Harvard economist Jeffrey A. Miron's report, funded by the pro-repeal Criminal Justice Policy Foundation, looked at arrest and prosecution of drug crimes across the country, as well as taxation rates for Americans' legal vices - tobacco and booze. The Miron report assumes two things - that full legalization will mean savings in law enforcement costs and that the state, local and federal governments will see new revenues once coke and heroin are controlled and taxed.
Miron reached the following conclusions:
* Legalizing drugs would save roughly $44.1 billion per year in government expenditure on enforcement of drug laws, with about $30.3 billion of this savings going to state and local governments and the rest staying in the U.S. Treasury.
* Drug legalization would yield tax revenue of $32.7 billion annually. That's assuming legal drugs are taxed at rates similar to those on alcohol and tobacco. About $6.7 billion would come from sales of legal marijuana, $22.5 billion from sales of cocaine and heroin and the remainder from the sales of other drugs now prohibited.
The report addresses my personal sticking point when it comes to repealing the drug laws: that lifting the prohibition will likely increase sales of drugs; people not now addicted will become addicted.
But, in projecting tax revenues, Miron assumes there would be no shift in the demand for drugs, that it will stay about the same. "This assumption," the report says, "likely errs in the direction of understating the tax revenue from legalized drugs, since the [existing] penalties for possession potentially deter some persons from consuming."

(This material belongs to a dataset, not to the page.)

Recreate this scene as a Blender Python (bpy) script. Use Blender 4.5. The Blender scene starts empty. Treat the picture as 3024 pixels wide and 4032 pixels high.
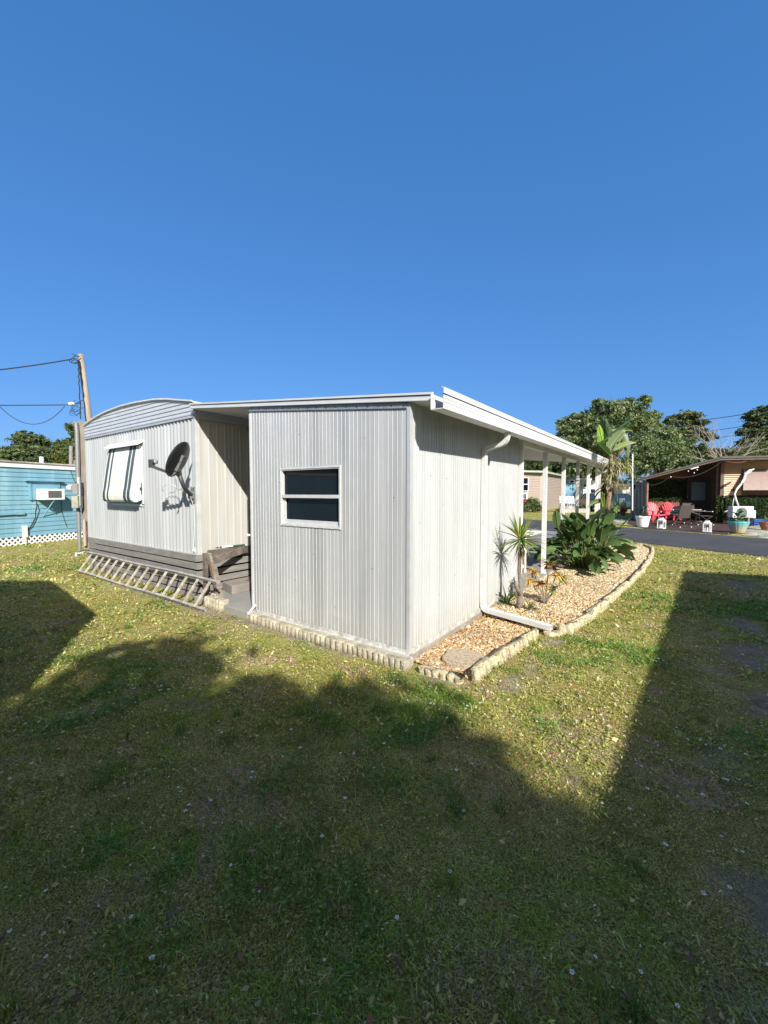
import bpy, bmesh, math, random
import numpy as np
from mathutils import Vector, Matrix
random.seed(7); RNG = np.random.default_rng(11)
S = bpy.context.scene; COL = S.collection
PI = math.pi; rad = math.radians
G = -0.08                                   # lawn level; 0 is the top of the carport slab
# ------------------------------------------------------------------ survey: sight lines measured from the photo station
F, CX, CY, YH, EH = 1585., 1512., 2016., 1940., 1.55
PITCH = math.atan((CY - YH) / F); YAW = rad(35.7)
FW = Vector((-math.sin(YAW)*math.cos(PITCH), math.cos(YAW)*math.cos(PITCH), -math.sin(PITCH)))
RT = Vector((math.cos(YAW), math.sin(YAW), 0)); UP = RT.cross(FW)
FH = Vector((-math.sin(YAW), math.cos(YAW), 0))
CAM = Vector((0, 0, EH))
def ray(u, v): return FW + RT*((u-CX)/F) - UP*((v-CY)/F)
def gz(u, v, z=G):
    d = ray(u, v); return CAM + d*((z-EH)/d.z)
def gy(u, v, y):
    d = ray(u, v); return CAM + d*(y/d.y)
def gx(u, v, x):
    d = ray(u, v); return CAM + d*(x/d.x)
def gd(u, v, d): return CAM + ray(u, v)*d
def V(*a): return Vector(a)
SUN = V(1, -.68, .79).normalized()
# ------------------------------------------------------------------ materials
MATS = {}
def nt(m):
    m.use_nodes = True; return m.node_tree.nodes, m.node_tree.links, m.node_tree.nodes['Principled BSDF']
def mat(name, col, rough=.6, metal=0., var=.12, scale=6., bump=0., bscale=None, col2=None, amt=.5, stretch=None, spec=.5, lo=.4, hi=.62, dirt=None, coat=0):
    """two noise layers: a slow brightness drift and an optional second colour (wear, dirt, stain)"""
    if name in MATS: return MATS[name]
    m = bpy.data.materials.new(name); n, l, p = nt(m)
    tc = n.new('ShaderNodeTexCoord'); src = tc.outputs['Object']
    if stretch:
        mp = n.new('ShaderNodeMapping'); mp.inputs['Scale'].default_value = stretch; l.new(src, mp.inputs[0]); src = mp.outputs[0]
    no = n.new('ShaderNodeTexNoise'); no.inputs['Scale'].default_value = scale; no.inputs['Detail'].default_value = 6
    l.new(src, no.inputs['Vector'])
    r = n.new('ShaderNodeMapRange'); r.inputs[1].default_value = .3; r.inputs[2].default_value = .7
    r.inputs[3].default_value = 1-var; r.inputs[4].default_value = 1+var; l.new(no.outputs[0], r.inputs[0])
    mul = n.new('ShaderNodeVectorMath'); mul.operation = 'SCALE'; l.new(r.outputs[0], mul.inputs['Scale'])
    base = None
    if col2:
        n2 = n.new('ShaderNodeTexNoise'); n2.inputs['Scale'].default_value = scale*.6; n2.inputs['Detail'].default_value = 8; n2.inputs['Roughness'].default_value = .65
        mp2 = n.new('ShaderNodeMapping'); mp2.inputs['Location'].default_value = (3.1, 7.7, 1.3); l.new(src, mp2.inputs[0]); l.new(mp2.outputs[0], n2.inputs['Vector'])
        r2 = n.new('ShaderNodeMapRange'); r2.inputs[1].default_value = lo; r2.inputs[2].default_value = hi; r2.inputs[4].default_value = amt
        l.new(n2.outputs[0], r2.inputs[0])
        mx = n.new('ShaderNodeMix'); mx.data_type = 'RGBA'; l.new(r2.outputs[0], mx.inputs[0])
        mx.inputs[6].default_value = (*col, 1); mx.inputs[7].default_value = (*col2, 1); l.new(mx.outputs[2], mul.inputs[0])
    else: mul.inputs[0].default_value = col
    if dirt:      # soil splashed and algae grown up the foot of the sheet, ragged by noise
        (dc_, z0_, z1_, am_) = dirt; ge = n.new('ShaderNodeNewGeometry'); se = n.new('ShaderNodeSeparateXYZ'); l.new(ge.outputs['Position'], se.inputs[0])
        nd = n.new('ShaderNodeTexNoise'); nd.inputs['Scale'].default_value = 9; nd.inputs['Detail'].default_value = 8; nd.inputs['Roughness'].default_value = .7; l.new(tc.outputs['Object'], nd.inputs['Vector'])
        ad = n.new('ShaderNodeMath'); ad.operation = 'MULTIPLY_ADD'; l.new(nd.outputs[0], ad.inputs[0]); ad.inputs[1].default_value = -(z1_-z0_)*1.4; l.new(se.outputs['Z'], ad.inputs[2])
        rd = n.new('ShaderNodeMapRange'); rd.inputs[1].default_value = z0_-(z1_-z0_)*.7; rd.inputs[2].default_value = z1_-(z1_-z0_)*.7; rd.inputs[3].default_value = am_; rd.inputs[4].default_value = 0; l.new(ad.outputs[0], rd.inputs[0])
        md = n.new('ShaderNodeMix'); md.data_type = 'RGBA'; l.new(rd.outputs[0], md.inputs[0]); l.new(mul.outputs[0], md.inputs[6]); md.inputs[7].default_value = (*dc_,1); l.new(md.outputs[2], p.inputs['Base Color'])
    else: l.new(mul.outputs[0], p.inputs['Base Color'])
    p.inputs['Roughness'].default_value = rough; p.inputs['Metallic'].default_value = metal
    p.inputs['Specular IOR Level'].default_value = spec
    if coat: p.inputs['Coat Weight'].default_value = coat
    if bump:
        nb = n.new('ShaderNodeTexNoise'); nb.inputs['Scale'].default_value = bscale or scale*6; nb.inputs['Detail'].default_value = 5
        l.new(src, nb.inputs['Vector']); b = n.new('ShaderNodeBump'); b.inputs['Strength'].default_value = bump; b.inputs['Distance'].default_value = .02
        l.new(nb.outputs[0], b.inputs['Height']); l.new(b.outputs[0], p.inputs['Normal'])
    m.diffuse_color = (*col, 1); MATS[name] = m; return m
def vmat(name, rough=.6, trans=0., spec=.3, metal=0., bump=0):
    """colour comes from the mesh's own per-piece colour"""
    if name in MATS: return MATS[name]
    m = bpy.data.materials.new(name); n, l, p = nt(m)
    a = n.new('ShaderNodeAttribute'); a.attribute_name = 'Col'; l.new(a.outputs['Color'], p.inputs['Base Color'])
    p.inputs['Roughness'].default_value = rough; p.inputs['Specular IOR Level'].default_value = spec; p.inputs['Metallic'].default_value = metal
    if bump:
        nb = n.new('ShaderNodeTexNoise'); nb.inputs['Scale'].default_value = bump; b = n.new('ShaderNodeBump'); b.inputs['Strength'].default_value = .6; b.inputs['Distance'].default_value = .01
        l.new(nb.outputs[0], b.inputs['Height']); l.new(b.outputs[0], p.inputs['Normal'])
    if trans:
        t = n.new('ShaderNodeBsdfTranslucent'); l.new(a.outputs['Color'], t.inputs[0]); mx = n.new('ShaderNodeMixShader'); mx.inputs[0].default_value = trans
        out = n['Material Output']; l.new(p.outputs[0], mx.inputs[1]); l.new(t.outputs[0], mx.inputs[2]); l.new(mx.outputs[0], out.inputs[0])
    MATS[name] = m; return m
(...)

Miron makes an interesting distinction between legalization and decriminalization. The latter means repealing criminal penalties for possession but keeping them for drug trafficking. Full legalization eliminates arrests for possession as well as trafficking. The advantages of full legalization are greater than those for decriminalization, Miron says, because legalization saves substantially more in prosecution and incarceration.
"Whether drug legalization is a desirable policy depends on many factors other than the budgetary impacts discussed here," Miron says. "Rational debate about drug policy should nevertheless consider these budgetary effects."